Water Transparency




Secchi Disk being submerged in pond
Pure water, like glass, is highly transparent. In pond water, plankton, for example algae,  may be suspended and reduce transparency. The more algae, the less transparency. Algae thrive and multiply only when the water is rich in nutrients. For this reason, transparency is a good indicator of the amount of polluting nutrients and the overall health of a pond.

However, plankton, both phytoplankton and zooplankton, tends to die and disappear when water is close to freezing. Warmer water supports plankton growth, leading to a loss of water transparency. Therefore transparency measurements are complicated by these strong seasonal variations on top of nutrient variations.
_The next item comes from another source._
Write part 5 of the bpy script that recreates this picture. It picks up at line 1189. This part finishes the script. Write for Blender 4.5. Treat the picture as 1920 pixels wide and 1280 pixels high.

A Secchi disk is a very simple gadget used to estimate the transparency of pond water. It is a disk of 8” diameter, with its quadrants painted alternately in white and black. A string is attached to its center. It is lowered into a pond until it disappears from sight. Then it is raised again. The depths at which it disappears and reappears are averaged and called the Secchi depth. Measurements typically are somewhere between 1 m and 12 m.
 




Secchi depth data can be interpreted as follows:
  • Low amount of nutrients, oligotrophic pond  -- Secchi depth greater than 5 m.
  • Moderate amount of nutrients, mesotrophic pond – 2.5 to 5 m.
  • High amount of nutrients, eutrophic pond -- Less than 2.5 m.

The Secchi disk has a colorful history,  Fr. Pietro Angelo Secchi, in the mid- eighteenhundreds,  was an astrophysicist,  and scientific advisor to the Pope.  He was requested to measure water transparency in the Mediterranean Sea by the head of the Papal Navy. Yes, the Pope at that time had a navy.  Secchi used white disks to measure the clarity of water in the Mediterranean in April of l865. I must admit, I don’t have the foggiest idea why the papal navy needed this information.  But there is no question that Fr. Secchi came up with an ingeniously simple but reliable way to deliver on what he had been asked to do.

We started Secchi depth measurements in 2010, and they are now collected routinely. As our data indicate, there are huge variations in the results, pond water being very clear in winter and early spring, and then rapidly losing transparency in summer and fall. These data agree with the direct nutrient measurements.